24th Sunday in Ordinary Time (September 17, 2017)

The old law required that a person forgive three wrongdoings. When Peter asks Jesus about forgiving the wrongs done to us, he suggests forgiving seven times -twice the required number plus one for good measure - a very generous measure he must have thought. Jesus’ response must have surprised him - “Seventy times seven times.”

Jesus was telling him that there is to be no limit to a disciple’s forgiveness.

Jesus goes on to explain “why” in a parable about God’s reign. The king generously writes off the debt of the official who owed the king so much that he could never pay it all back. When the official leaves the king’s presence he immediately begins to throttle a fellow servant who owes him a small debt. He doesn’t even listen when the slave pleads with him for patience.

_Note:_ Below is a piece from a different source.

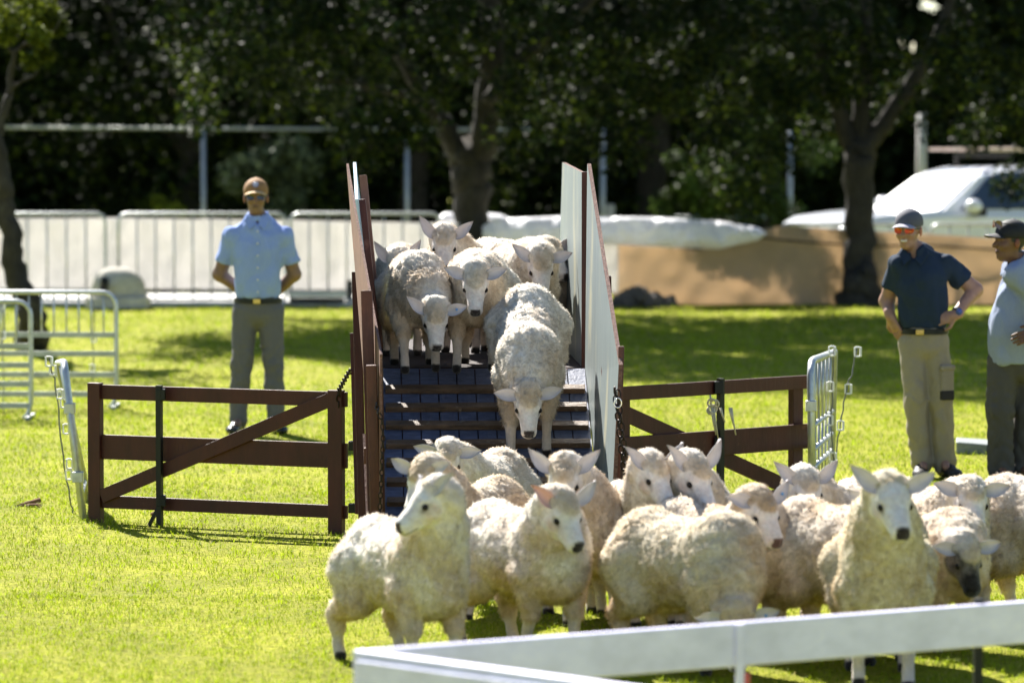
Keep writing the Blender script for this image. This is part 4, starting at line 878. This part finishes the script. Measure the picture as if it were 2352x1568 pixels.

The obvious question arises: has this man forgotten so soon how forgiving his master had been? The anger he shows doesn’t seem like the appropriate response to the forgiveness he has received. Where is his anger coming from?

One possibility is that the man doesn’t know how to receive forgiveness. He may feel that the master now has a hold on him and he has no way to get out of that hold. Perhaps if he repaid some of his debt, his master would have less of a hold. The one hundred denarii of his fellow slave would be a start.

For this man, forgiveness has not been a freeing experience; rather it has bound him even tighter to his master in his thinking. He has misunderstood his master’s act of forgiveness.

Jesus immediately applies the parable to his disciples, to us. His Father has forgiven us any debt we have incurred with Him by our wrongdoing, even the most evil of our sins.

The Father’s forgiveness sets us free; and we don’t owe the Father anything. But His Father hopes that this freedom will give us the example we need in forgiving one another. God holds nothing over us, so we are not to hold anything over each other. This is to be true not only in giving forgiveness, but in receiving it as well. True forgiveness means that no payback is ever necessary. The result of forgiveness is a newfound freedom to choose to love again.

Isn’t that good news? And we are to share that good news with each other every day - by forgiving freely.